=== WHAT YOU NEED TO DO ===
Look through the material below and copy exactly the lines from the line with "Generate a Blender" to the line with "axis=-1, keepdims=True), 1e-9)", those two lines included.
*-*-*
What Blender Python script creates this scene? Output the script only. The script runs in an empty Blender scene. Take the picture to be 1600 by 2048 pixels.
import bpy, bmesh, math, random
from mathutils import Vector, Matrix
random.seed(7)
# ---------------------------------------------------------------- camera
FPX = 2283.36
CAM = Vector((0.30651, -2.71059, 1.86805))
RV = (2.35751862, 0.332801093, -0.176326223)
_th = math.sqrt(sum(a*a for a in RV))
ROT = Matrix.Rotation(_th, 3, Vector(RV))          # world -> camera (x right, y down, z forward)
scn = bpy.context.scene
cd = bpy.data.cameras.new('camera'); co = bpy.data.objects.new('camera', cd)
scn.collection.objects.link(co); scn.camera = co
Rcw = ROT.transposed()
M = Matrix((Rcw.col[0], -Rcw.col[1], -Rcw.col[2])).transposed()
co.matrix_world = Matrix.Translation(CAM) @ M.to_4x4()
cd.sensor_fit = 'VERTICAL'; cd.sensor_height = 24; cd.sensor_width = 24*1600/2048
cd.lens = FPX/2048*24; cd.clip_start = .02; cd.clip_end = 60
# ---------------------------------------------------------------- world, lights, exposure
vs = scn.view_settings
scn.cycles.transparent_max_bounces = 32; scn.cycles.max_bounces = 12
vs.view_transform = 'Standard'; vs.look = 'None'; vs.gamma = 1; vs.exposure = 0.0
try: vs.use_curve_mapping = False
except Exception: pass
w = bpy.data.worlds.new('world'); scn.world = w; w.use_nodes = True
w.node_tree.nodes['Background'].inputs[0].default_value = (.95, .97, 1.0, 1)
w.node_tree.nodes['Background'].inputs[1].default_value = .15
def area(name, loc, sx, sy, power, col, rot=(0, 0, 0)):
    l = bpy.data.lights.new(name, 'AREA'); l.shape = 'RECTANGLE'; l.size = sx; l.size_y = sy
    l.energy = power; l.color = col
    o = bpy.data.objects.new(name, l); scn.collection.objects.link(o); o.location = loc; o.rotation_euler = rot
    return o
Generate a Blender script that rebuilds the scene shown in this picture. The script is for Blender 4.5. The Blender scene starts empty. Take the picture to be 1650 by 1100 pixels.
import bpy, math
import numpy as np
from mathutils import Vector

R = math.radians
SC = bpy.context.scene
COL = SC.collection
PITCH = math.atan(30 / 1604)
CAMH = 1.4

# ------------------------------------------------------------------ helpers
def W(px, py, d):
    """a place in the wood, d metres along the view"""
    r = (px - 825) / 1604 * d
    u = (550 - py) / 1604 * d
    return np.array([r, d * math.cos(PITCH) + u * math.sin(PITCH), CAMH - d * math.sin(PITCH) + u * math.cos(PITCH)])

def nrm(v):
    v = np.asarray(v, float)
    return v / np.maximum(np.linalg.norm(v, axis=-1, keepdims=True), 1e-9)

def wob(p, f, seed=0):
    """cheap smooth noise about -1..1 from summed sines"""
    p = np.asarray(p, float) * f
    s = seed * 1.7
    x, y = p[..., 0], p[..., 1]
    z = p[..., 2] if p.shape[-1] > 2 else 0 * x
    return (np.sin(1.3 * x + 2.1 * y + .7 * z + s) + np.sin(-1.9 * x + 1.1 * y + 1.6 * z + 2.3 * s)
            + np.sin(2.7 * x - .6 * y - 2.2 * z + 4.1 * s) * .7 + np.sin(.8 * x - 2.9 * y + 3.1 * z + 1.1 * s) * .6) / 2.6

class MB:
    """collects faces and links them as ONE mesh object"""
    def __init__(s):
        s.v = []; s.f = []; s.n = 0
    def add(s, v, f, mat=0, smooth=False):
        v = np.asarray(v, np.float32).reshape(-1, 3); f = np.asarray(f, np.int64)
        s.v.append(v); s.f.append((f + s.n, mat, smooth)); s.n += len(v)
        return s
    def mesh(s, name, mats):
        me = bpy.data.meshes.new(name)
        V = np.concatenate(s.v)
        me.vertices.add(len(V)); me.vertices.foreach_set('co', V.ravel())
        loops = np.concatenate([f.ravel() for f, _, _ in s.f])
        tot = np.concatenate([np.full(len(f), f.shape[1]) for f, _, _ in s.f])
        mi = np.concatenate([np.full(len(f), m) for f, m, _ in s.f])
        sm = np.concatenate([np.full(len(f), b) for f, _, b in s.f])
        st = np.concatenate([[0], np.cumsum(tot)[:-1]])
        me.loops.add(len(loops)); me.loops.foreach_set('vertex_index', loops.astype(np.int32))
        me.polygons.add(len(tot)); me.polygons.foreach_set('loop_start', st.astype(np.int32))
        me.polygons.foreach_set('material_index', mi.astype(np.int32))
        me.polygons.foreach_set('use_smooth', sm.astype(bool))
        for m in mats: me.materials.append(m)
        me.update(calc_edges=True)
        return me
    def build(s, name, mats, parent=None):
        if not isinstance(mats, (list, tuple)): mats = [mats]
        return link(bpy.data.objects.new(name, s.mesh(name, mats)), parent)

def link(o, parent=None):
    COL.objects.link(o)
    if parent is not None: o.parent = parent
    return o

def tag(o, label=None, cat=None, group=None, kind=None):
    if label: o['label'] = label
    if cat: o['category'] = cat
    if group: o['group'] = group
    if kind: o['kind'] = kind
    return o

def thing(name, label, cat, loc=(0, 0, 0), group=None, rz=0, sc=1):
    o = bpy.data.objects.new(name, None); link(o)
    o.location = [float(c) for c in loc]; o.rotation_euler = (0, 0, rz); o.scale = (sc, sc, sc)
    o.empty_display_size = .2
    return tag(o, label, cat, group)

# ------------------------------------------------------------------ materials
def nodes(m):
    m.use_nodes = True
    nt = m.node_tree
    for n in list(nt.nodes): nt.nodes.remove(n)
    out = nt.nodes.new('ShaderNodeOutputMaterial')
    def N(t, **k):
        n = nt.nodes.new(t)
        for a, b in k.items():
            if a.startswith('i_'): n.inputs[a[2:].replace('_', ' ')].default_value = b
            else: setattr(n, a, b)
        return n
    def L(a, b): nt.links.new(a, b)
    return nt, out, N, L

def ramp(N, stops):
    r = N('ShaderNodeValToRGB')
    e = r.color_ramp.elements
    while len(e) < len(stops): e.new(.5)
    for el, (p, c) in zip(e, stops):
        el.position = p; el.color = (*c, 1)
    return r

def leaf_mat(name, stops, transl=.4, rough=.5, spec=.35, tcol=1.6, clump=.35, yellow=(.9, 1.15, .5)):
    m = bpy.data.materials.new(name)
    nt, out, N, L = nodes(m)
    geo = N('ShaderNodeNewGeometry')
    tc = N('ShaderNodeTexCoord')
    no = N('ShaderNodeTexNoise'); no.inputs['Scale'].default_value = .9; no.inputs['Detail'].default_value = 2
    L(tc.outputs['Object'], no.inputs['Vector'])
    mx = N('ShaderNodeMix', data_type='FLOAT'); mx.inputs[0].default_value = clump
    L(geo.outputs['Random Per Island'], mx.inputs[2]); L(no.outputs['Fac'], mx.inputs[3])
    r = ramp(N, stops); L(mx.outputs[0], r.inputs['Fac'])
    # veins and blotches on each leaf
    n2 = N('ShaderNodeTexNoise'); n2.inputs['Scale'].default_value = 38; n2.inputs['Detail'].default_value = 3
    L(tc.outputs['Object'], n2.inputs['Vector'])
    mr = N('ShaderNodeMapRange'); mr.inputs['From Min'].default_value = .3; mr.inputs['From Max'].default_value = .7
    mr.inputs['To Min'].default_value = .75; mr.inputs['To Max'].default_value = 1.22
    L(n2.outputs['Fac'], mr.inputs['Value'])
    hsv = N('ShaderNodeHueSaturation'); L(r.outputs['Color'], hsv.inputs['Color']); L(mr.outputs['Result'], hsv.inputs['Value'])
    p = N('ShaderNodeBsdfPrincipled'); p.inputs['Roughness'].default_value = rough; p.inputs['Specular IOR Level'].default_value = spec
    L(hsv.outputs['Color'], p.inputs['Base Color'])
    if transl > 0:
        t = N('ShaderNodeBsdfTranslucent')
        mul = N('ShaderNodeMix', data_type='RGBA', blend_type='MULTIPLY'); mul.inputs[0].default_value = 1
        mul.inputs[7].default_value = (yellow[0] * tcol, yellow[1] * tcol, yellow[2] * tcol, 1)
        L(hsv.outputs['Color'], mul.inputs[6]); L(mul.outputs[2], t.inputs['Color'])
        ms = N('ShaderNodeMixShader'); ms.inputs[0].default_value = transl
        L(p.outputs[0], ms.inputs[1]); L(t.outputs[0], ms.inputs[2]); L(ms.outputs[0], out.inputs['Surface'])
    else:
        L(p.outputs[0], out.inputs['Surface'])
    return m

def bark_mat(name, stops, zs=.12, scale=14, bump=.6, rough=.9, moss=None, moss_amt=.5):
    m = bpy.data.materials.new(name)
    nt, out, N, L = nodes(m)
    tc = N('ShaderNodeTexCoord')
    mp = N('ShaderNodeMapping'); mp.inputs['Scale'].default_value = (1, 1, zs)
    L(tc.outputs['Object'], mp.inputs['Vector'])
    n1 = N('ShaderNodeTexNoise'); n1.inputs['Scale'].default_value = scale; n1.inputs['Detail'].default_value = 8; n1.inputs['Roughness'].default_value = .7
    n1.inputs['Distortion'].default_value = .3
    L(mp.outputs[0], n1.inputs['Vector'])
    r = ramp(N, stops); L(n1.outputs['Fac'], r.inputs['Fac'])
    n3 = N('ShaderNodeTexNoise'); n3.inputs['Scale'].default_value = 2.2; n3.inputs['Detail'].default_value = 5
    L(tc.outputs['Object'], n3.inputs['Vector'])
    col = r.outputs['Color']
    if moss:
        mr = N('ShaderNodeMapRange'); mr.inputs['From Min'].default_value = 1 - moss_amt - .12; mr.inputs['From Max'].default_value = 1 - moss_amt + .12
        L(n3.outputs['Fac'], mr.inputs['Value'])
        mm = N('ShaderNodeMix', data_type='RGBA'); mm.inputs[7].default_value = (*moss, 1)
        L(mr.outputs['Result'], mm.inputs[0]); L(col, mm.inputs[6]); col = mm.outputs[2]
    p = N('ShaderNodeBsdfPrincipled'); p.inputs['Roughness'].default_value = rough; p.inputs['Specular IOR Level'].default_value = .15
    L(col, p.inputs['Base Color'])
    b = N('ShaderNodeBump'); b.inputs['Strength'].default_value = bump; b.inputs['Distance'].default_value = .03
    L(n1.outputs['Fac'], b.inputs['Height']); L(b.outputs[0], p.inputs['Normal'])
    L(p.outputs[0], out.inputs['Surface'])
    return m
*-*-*
=== REPLY ===
Generate a Blender script that rebuilds the scene shown in this picture. The script is for Blender 4.5. The Blender scene starts empty. Take the picture to be 1650 by 1100 pixels.
import bpy, math
import numpy as np
from mathutils import Vector

R = math.radians
SC = bpy.context.scene
COL = SC.collection
PITCH = math.atan(30 / 1604)
CAMH = 1.4

# ------------------------------------------------------------------ helpers
def W(px, py, d):
    """a place in the wood, d metres along the view"""
    r = (px - 825) / 1604 * d
    u = (550 - py) / 1604 * d
    return np.array([r, d * math.cos(PITCH) + u * math.sin(PITCH), CAMH - d * math.sin(PITCH) + u * math.cos(PITCH)])

def nrm(v):
    v = np.asarray(v, float)
    return v / np.maximum(np.linalg.norm(v, axis=-1, keepdims=True), 1e-9)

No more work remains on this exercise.